1 permit 2001:db8:1::/48 2001:db8:2::/48 (B)
2 deny 2001:db8:3::/48 2001:db8:2:1::/64 (A)

In this case if we match the second entry, we do not need to check whether we have matched the first one - the source addresses are completely different. We call such an ACE independent from another.

We can define this as

1 independent(aceA, aceB) := (!intersect(protoA, protoB) ||
2  !intersect(srcA, srcB) ||
3  !intersect(dstA, dstB))

where intersect is defined as operation returning true if there are elements belonging to the sets of both arguments.

If the entry A is neither redundant nor independent from B, and is below B in the ruleset, we call such an entry shadowed by B, here is an example:

1 deny tcp 2001:db8:1::/48 2001:db8:2::/48 (B)
2 permit 2001:d8b:1:1::/64 2001:db8:2:1::/64 (A)

This means the earlier rule "carves out" a subset of A, thus leaving a "shadow". (Evidently, the action needs to be different for the shadow to have an effect, but for for the terminology sake we do not care).

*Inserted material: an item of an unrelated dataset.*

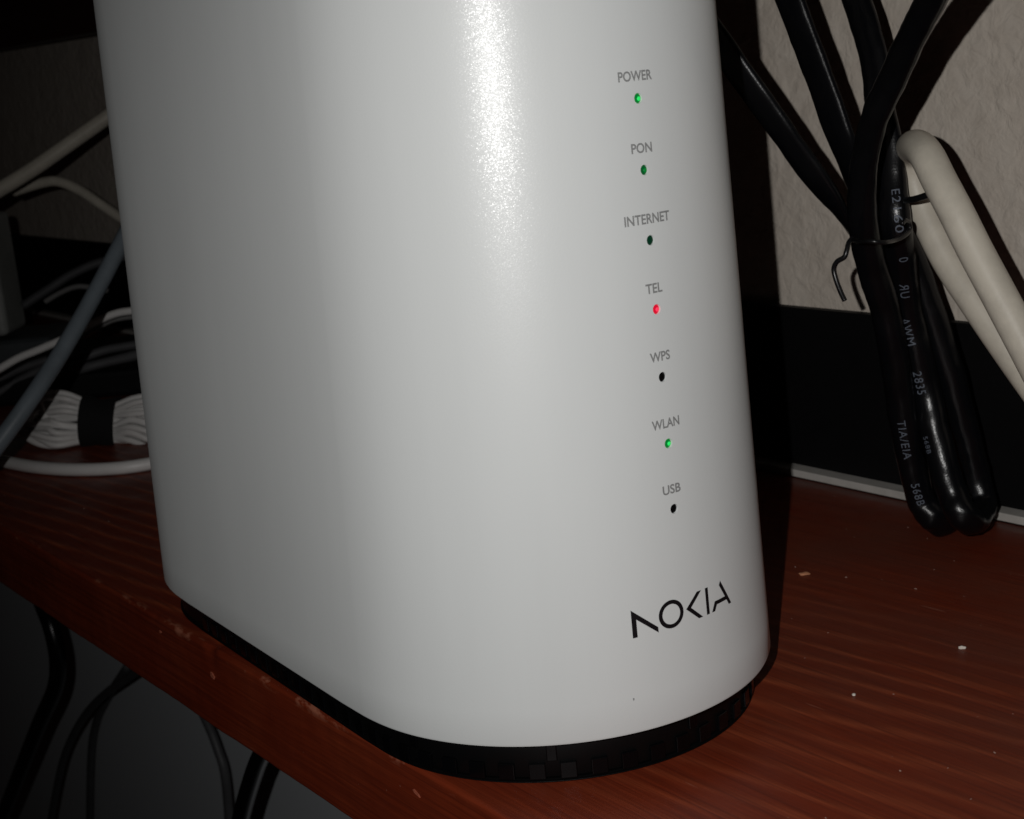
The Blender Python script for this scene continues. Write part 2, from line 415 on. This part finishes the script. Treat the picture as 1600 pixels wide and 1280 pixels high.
# a dark speck stuck on the casing
def on_shell(s, z, d=0):
    p = LED_PHI*0+s/R0; r = rad(z)+d; return Vector((RX+r*math.cos(p), RY+r*math.sin(p), z))
def lamp(zc, m, core, label):
    c = on_shell(LED_PHI*R0, zc, -.00042)
    nrm = Vector((math.cos(LED_PHI), math.sin(LED_PHI), 0)); tn = Vector((-nrm.y, nrm.x, 0))
    def dome(name, rr, hgt, cc, mm):
        vs, fs = [cc+nrm*hgt], []
        for i in range(1, 6):
            for k in range(20):
                a = 2*math.pi*k/20; q = rr*i/5; vs.append(cc+tn*math.cos(a)*q+UP*math.sin(a)*q+nrm*hgt*(1-(i/5)**2))
        for k in range(20): fs.append((0, 1+k, 1+(k+1) % 20))
        for i in range(4):
            for k in range(20): fs.append((1+i*20+k, 1+i*20+20+k, 1+i*20+20+(k+1) % 20, 1+i*20+(k+1) % 20))
        return mesh(name, vs, fs, mm)
    o = keep(dome('indicator_lamp', LED_R*.99, .0003, c, m), router); o['label'] = label
    if core:
        q = dome('lamp_core', LED_R*.42, .00015, c+nrm*.00032+tn*.00018-UP*.00006, core)
        q.parent = o
keep(mesh('speck', [on_shell(-.01194+.00022*math.cos(a)*(.6+.4*math.sin(3*a)), ZB+.00647+.00030*math.sin(a), .00006) for a in [k*.6283 for k in range(10)]], [tuple(range(10))], M_GREY), router)
LW = ['USB', 'WLAN', 'WPS', 'TEL', 'INTERNET', 'PON', 'POWER']
LM = [(M_OFF, None, 'unlit lamp'), (M_G1, M_G2, 'green lit lamp'), (M_OFF, None, 'unlit lamp'), (M_R1, M_R2, 'red lit lamp'), (M_GD, None, 'very dim green lamp'), (M_GH, M_G1, 'faint green lit lamp'), (M_G1, M_G2, 'green lit lamp')]
WID = dict(POWER=7.5, INTERNET=10.1, WLAN=6.2, USB=4.05, WPS=4.5, TEL=3.7, PON=4.6)
for zc, wd, (m, core, lb) in zip(LED_Z, LW, LM):
    lamp(zc, m, core, lb)
    V, T, hh_ = text_geo(wd, .01)
    k = .00168/hh_; wx = (max(v[0] for v in V)-min(v[0] for v in V))*k; kx = k*WID[wd]/1000/wx
    z0 = zc+.00365
    vs = [on_shell(LED_PHI*R0+v[0]*kx-.0002, z0+v[1]*k, .00004) for v in V]
    o = mesh('printed_word', vs, T, M_GREY); keep(o, router)
# logo, drawn flat in millimetres (around the casing, up) and wrapped onto it
def strip_poly(pts, name='logo_letter'):
    bm = bmesh.new(); f = bm.faces.new([bm.verts.new((x, y, 0)) for x, y in pts]); bm.normal_update(); bmesh.ops.triangulate(bm, faces=[f])
    for _ in range(5):
        es = [e for e in bm.edges if e.calc_length() > .5]
        if not es: break
        bmesh.ops.subdivide_edges(bm, edges=es, cuts=1); bmesh.ops.triangulate(bm, faces=bm.faces[:])
    bm.verts.index_update()
    vs = [on_shell(v.co.x/1000, ZB+v.co.y/1000, .00005) for v in bm.verts]; T = [tuple(v.index for v in f.verts) for f in bm.faces]; bm.free()
    keep(mesh(name, vs, T, M_BLACKP), router)
strip_poly([(-11.05, 22.7), (-5.93, 18.52), (-5.93, 17.5), (-10.12, 20.85), (-10.12, 17.6), (-11.05, 17.6)])
vs, fs = [], []
for k in range(64):
    a = 2*math.pi*k/64
    for q in (1.86, 2.2, 2.62): vs.append(on_shell((-2.95+q*1.03*math.cos(a))/1000, ZB+(20.15+q*math.sin(a)*.985)/1000, .00005))
for k in range(64):
    a, b = k*3, ((k+1) % 64)*3
    fs += [(a, a+1, b+1, b), (a+1, a+2, b+2, b+1)]
keep(mesh('logo_letter', vs, fs, M_BLACKP), router)
strip_poly([(4.32, 22.6), (3.22, 22.6), (.38, 20.1), (3.25, 17.6), (4.3, 17.6), (1.55, 20.08)])
strip_poly([(5.33, 22.6), (6.08, 22.6), (6.08, 17.6), (5.33, 17.6)])
strip_poly([(9.72, 22.72), (12.62, 17.6), (11.78, 17.6), (11.2, 18.68), (8.22, 18.68), (7.58, 17.6), (6.72, 17.6), (7.7, 19.42), (10.75, 19.42), (9.25, 22.0)])
# black base with raised blocks round it
def base_ring(name, r, z0, z1, m):
    vs, fs = [], []
    rows = [(z0, r-.0005), (z0+.0005, r), (z1-.0005, r), (z1, r-.0004)]
    ol = None
    for z, rr in rows:
        for x, y, nx, ny in outline(rr, [-math.pi/2+math.pi*k/60 for k in range(61)]): vs.append((x-.0026*min(1, max(0, (RX-.03-x)/.06)), y, z))
    M = len(vs)//4
    for i in range(3):
        for k in range(M): a, b = i*M+k, i*M+(k+1) % M; fs.append((a, b, b+M, a+M))
    fs.append(tuple(range(M))[::-1]); fs.append(tuple(3*M+k for k in range(M)))
    o = mesh(name, vs, fs, m); o.data.polygons[-1].use_smooth = False; o.data.polygons[-2].use_smooth = False
    return keep(o, router)
base_ring('base', R0-.0042, .0008, ZB+.0022, M_BASE)
base_ring('base_foot', R0-.0038, .0, .0008, M_BASE)
def peri(s, r):     # point and normal along the stadium, s measured in metres from the near tip, towards the camera side first
    q = r*math.pi/2
    if abs(s) <= q: a = s/r; return RX+r*math.cos(a), RY+r*math.sin(a), a
    if s < 0: return RX-(-s-q), RY-r, -math.pi/2
    return RX-(s-q), RY+r, math.pi/2
rib_me = {}
def block(s, wdt, z0, z1, d, name='rib'):
    key = (wdt, z0, z1, d)
    if key not in rib_me:
        o = box(name, (-.001, -wdt/2, z0), (d, wdt/2, z1), M_RIB, bev=.00016, fr=lambda *a: Vector(a)); rib_me[key] = o.data; bpy.data.objects.remove(o)
    x, y, a = peri(s, R0-.0042)
    o = bpy.data.objects.new(name, rib_me[key]); COL.objects.link(o)
    o.parent = router; o.location = (x-router.location.x, y-router.location.y, 0); o.rotation_euler.z = a
per = math.pi/2*(R0-.0062)
s = -per-L+.004; i = 0
while s < per+.02:
    block(s, .0030, .0009, .0040, .0005)
    if i % 5 == 2: block(s+.0028, .0019, .0043, ZB+.001, .00035, 'upright')
    s += .0056; i += 1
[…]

The more formal definition:

1 shadowed(aceA, aceB) := !redundant(aceA, aceB) &&
2  !independent(aceA, aceB) &&
3  is_after(aceA, aceB)

Using this terminology, any ruleset can be represented as a DAG (Directed Acyclic Graph), with the bottom being the implicit "deny any", pointing to the set of rules shadowing it or the ones it is redundant for.

These rules may in turn be shadowing each other. There is no cycles in this graph because of the natural order of the rules - the rule located closer to the end of the ruleset can never shadow or make redundant a rule higher up.

The optimization that enables can allow for is to skip matching certain masks on a per-lookup basis - if a given rule has matched, the only adjustments that can happen is the match with one of the shadowing rules.

Also, another avenue for the optimization can be starting the lookup process with the mask type that maximizes the chances of the independent ACE match, thus resulting in an ACE lookup being a single hash table hit.

Plumbing

All the new routines are located in a separate file, so we can cleanly experiment with a different approach if this does not fit all of the use cases.

The constant-time lookup within the data path has the API with the same signature as:

1 u8
2 multi_acl_match_5tuple (u32 sw_if_index, fa_5tuple_t * pkt_5tuple, int is_l2,
3  int is_ip6, int is_input, u32 * acl_match_p,
4  u32 * rule_match_p, u32 * trace_bitmap)

There should be a new upper-level function with the same signature, which will make a decision whether to use a linear lookup, or to use the constant-time lookup implemented by this work, or to add some other optimizations (e.g. by keeping the cache of the last N lookups).

The calls to the routine doing preparatory work should happen in acl_add_list() after creating the linear-lookup structures, and the routine doing the preparatory work populating the hashtable should be called from acl_interface_add_del_inout_acl() or its callees.

The initial implementation will be geared towards looking up a single match at a time, with the subsequent optimizations possible to make the lookup for more than one packet.